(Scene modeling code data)
* start *

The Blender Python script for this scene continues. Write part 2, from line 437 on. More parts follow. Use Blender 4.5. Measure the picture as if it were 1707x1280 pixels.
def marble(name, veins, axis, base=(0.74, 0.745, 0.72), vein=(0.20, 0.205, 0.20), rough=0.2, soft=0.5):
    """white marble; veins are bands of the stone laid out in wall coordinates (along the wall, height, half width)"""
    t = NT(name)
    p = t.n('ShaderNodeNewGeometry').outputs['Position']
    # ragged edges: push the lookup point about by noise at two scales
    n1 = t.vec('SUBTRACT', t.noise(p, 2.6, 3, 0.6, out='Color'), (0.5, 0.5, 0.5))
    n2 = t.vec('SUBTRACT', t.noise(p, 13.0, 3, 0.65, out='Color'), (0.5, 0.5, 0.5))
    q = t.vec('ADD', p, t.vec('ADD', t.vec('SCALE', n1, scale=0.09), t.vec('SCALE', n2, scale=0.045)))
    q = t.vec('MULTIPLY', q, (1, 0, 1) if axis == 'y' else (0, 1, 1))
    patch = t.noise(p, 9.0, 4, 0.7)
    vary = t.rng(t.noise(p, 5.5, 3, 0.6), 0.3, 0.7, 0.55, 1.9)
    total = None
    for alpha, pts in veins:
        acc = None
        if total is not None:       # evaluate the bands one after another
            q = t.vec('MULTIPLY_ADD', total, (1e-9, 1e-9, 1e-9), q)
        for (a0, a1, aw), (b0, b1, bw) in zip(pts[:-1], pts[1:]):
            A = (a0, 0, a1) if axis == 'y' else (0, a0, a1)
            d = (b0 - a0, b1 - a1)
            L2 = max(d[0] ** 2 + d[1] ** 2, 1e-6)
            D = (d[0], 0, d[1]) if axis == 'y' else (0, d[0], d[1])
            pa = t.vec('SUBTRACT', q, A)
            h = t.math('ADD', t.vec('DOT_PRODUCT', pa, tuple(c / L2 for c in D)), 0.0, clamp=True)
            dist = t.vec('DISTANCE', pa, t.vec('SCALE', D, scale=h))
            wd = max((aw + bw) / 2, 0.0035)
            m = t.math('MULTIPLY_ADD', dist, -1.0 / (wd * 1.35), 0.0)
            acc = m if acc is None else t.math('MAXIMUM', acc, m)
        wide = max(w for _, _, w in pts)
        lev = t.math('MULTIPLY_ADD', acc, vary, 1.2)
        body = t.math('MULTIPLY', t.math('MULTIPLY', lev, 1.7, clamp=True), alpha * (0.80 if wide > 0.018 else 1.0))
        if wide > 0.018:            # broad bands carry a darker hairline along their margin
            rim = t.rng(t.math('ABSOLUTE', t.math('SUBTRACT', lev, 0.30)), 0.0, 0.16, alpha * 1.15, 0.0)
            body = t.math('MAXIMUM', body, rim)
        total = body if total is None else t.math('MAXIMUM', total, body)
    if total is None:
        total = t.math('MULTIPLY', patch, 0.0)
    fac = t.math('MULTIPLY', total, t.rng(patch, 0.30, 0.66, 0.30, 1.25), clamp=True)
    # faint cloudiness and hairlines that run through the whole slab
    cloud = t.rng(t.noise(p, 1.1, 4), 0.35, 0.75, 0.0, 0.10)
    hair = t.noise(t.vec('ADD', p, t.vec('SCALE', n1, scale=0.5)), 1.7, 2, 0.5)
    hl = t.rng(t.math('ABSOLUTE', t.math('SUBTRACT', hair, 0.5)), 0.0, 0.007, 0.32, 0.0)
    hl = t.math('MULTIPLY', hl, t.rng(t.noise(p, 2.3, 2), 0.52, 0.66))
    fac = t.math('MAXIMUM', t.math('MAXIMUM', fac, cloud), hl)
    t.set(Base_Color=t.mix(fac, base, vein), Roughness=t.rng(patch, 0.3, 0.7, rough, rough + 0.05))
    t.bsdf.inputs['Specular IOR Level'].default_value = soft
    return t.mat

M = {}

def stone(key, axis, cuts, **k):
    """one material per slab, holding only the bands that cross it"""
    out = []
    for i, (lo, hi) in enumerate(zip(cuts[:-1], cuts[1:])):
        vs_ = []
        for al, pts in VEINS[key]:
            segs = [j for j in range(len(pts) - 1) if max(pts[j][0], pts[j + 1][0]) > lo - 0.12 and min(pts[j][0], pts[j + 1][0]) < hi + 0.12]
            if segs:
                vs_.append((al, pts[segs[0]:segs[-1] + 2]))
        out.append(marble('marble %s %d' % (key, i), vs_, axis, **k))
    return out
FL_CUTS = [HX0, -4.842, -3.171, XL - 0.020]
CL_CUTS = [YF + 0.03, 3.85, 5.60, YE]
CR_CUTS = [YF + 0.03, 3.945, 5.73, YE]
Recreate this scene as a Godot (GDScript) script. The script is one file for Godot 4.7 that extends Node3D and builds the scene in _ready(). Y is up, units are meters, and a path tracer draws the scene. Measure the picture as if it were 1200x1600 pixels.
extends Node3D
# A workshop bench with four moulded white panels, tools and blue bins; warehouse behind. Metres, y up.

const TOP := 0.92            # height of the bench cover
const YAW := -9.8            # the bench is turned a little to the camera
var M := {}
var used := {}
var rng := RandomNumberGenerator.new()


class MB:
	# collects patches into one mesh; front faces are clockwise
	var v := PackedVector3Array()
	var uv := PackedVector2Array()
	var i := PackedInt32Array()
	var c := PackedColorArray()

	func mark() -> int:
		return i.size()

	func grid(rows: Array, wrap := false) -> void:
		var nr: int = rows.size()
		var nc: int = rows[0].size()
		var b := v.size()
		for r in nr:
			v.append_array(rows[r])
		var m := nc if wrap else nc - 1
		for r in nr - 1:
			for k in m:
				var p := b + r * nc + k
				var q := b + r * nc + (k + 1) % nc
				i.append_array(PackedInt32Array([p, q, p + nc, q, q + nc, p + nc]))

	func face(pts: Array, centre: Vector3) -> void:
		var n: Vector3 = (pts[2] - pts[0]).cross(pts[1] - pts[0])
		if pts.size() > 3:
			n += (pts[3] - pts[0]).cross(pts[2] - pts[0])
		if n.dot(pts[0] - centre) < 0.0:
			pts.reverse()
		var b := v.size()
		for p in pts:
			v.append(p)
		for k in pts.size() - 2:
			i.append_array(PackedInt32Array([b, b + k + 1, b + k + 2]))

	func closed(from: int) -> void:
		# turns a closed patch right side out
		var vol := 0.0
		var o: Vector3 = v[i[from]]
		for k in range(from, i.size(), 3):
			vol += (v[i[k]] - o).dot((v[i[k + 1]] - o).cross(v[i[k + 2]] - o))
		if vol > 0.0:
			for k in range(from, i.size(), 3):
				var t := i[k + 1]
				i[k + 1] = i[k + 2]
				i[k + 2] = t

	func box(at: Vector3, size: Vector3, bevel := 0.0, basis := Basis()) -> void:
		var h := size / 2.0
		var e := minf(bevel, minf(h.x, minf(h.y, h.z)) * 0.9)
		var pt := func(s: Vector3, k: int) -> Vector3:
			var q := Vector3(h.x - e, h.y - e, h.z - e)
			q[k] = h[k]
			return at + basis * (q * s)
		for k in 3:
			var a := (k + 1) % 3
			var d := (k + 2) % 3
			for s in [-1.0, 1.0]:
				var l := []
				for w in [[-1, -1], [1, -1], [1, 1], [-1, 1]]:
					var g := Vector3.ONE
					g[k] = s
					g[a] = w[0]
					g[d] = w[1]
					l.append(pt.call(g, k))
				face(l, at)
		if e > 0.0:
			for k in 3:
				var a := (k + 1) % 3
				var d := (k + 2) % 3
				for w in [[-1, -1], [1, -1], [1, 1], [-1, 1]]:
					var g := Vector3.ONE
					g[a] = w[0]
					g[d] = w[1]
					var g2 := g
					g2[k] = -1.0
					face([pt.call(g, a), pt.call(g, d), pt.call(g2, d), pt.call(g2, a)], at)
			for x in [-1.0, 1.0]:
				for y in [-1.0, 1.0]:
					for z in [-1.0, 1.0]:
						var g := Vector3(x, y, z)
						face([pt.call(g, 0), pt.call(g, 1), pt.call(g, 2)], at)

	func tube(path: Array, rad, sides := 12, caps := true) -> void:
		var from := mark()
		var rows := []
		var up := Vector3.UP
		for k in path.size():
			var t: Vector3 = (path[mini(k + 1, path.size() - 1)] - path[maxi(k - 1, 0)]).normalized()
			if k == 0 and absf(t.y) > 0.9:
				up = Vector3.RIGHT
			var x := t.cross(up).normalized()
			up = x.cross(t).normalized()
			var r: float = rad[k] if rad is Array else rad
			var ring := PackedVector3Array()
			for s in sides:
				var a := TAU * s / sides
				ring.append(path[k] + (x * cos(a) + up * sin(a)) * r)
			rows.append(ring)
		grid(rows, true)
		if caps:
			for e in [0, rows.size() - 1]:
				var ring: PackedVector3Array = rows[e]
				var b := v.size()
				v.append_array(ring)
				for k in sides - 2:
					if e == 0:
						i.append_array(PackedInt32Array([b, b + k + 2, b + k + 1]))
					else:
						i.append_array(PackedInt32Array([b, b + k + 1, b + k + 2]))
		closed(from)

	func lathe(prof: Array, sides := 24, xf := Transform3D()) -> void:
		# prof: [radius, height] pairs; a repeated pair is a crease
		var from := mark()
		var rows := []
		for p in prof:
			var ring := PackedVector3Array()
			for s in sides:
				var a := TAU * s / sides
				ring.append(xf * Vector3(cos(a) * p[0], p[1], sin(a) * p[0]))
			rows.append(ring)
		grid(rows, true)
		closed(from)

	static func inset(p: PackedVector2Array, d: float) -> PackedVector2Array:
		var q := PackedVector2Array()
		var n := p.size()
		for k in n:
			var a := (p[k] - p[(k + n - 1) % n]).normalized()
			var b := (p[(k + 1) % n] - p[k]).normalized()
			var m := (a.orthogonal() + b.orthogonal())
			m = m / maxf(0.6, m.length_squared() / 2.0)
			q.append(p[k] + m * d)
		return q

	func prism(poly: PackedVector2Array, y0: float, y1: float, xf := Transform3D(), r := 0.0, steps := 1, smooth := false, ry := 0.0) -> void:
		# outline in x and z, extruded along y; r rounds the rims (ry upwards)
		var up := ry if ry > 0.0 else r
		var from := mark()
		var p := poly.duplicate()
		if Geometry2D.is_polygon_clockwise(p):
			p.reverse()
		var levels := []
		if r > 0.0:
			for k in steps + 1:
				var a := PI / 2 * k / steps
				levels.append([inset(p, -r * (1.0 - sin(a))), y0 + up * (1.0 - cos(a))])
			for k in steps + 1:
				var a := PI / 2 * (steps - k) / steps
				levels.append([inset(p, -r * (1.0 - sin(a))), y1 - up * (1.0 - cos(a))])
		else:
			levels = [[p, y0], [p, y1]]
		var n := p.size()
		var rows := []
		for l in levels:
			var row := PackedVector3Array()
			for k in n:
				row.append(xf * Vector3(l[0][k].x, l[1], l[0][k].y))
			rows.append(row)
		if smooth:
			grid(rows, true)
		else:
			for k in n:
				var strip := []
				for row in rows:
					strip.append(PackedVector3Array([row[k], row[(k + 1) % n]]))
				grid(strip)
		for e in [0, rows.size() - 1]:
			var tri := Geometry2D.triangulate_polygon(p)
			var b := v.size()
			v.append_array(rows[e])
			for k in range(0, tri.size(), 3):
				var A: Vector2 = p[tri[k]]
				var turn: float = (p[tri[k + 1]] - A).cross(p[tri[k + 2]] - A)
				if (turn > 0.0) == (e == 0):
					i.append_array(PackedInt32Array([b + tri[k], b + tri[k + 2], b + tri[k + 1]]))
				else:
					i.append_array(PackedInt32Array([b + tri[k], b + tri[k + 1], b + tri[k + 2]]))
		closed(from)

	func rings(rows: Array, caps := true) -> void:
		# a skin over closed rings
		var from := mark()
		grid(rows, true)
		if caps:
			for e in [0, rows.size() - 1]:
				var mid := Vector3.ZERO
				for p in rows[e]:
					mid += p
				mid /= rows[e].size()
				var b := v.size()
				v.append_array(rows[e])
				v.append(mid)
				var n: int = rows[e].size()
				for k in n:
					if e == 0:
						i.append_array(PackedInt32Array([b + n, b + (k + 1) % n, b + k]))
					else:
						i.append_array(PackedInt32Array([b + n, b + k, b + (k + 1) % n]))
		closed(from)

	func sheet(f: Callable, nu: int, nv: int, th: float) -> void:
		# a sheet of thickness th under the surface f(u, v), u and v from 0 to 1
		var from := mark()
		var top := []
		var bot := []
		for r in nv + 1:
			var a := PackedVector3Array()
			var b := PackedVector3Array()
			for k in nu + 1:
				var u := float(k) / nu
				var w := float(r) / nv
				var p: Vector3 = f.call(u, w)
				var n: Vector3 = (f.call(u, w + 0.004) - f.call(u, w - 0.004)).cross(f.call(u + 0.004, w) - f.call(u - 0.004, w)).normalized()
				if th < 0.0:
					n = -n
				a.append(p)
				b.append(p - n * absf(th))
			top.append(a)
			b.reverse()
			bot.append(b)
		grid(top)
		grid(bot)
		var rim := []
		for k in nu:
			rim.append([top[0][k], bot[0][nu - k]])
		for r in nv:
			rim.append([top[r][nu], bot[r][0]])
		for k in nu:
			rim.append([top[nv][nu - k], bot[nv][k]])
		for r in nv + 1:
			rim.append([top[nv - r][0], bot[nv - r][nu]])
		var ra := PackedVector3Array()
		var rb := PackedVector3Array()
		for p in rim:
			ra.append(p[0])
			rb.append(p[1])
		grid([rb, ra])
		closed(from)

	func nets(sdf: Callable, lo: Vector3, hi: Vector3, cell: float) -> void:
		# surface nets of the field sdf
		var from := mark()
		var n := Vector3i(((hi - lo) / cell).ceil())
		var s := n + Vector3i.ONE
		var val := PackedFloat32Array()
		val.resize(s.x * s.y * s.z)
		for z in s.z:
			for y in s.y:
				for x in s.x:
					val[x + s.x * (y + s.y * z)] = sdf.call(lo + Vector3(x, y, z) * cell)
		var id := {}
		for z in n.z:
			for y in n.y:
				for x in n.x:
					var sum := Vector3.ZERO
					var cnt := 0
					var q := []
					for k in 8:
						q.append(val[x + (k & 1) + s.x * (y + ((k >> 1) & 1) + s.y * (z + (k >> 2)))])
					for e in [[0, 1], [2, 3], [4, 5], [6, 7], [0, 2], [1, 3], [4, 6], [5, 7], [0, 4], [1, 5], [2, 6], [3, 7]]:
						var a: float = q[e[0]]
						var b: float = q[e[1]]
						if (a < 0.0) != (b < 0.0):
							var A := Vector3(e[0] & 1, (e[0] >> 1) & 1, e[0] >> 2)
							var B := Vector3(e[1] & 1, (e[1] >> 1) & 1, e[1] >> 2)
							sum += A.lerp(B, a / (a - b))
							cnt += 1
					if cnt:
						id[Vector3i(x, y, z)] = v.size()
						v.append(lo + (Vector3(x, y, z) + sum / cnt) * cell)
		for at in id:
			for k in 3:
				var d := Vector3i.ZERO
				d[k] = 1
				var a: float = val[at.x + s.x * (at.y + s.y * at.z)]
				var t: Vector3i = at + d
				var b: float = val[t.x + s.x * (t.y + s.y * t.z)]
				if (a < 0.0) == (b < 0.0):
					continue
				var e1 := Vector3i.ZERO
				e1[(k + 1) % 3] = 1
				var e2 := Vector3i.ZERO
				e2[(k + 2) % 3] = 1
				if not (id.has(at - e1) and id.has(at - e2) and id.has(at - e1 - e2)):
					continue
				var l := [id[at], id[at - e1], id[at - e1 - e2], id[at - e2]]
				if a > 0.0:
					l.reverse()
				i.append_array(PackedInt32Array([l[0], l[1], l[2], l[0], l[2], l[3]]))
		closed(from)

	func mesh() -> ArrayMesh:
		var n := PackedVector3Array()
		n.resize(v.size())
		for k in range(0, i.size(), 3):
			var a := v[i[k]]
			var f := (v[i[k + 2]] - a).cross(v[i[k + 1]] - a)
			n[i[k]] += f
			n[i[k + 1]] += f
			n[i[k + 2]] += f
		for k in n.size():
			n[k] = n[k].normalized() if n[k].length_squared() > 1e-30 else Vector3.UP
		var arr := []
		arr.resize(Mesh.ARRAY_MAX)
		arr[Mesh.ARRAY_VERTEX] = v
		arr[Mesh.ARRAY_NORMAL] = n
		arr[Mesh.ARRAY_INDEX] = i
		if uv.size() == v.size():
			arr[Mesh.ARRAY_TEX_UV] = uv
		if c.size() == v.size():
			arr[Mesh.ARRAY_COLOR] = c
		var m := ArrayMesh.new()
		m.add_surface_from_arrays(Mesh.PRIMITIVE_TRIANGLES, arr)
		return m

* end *

● **Exercise task**
Above are the entries. Quote exactly the lines from the one bearing "Recreate this scene" through the one bearing "return i.size()".

● **Solution for this exercise**
Recreate this scene as a Godot (GDScript) script. The script is one file for Godot 4.7 that extends Node3D and builds the scene in _ready(). Y is up, units are meters, and a path tracer draws the scene. Measure the picture as if it were 1200x1600 pixels.
extends Node3D
# A workshop bench with four moulded white panels, tools and blue bins; warehouse behind. Metres, y up.

const TOP := 0.92            # height of the bench cover
const YAW := -9.8            # the bench is turned a little to the camera
var M := {}
var used := {}
var rng := RandomNumberGenerator.new()


class MB:
	# collects patches into one mesh; front faces are clockwise
	var v := PackedVector3Array()
	var uv := PackedVector2Array()
	var i := PackedInt32Array()
	var c := PackedColorArray()

	func mark() -> int:
		return i.size()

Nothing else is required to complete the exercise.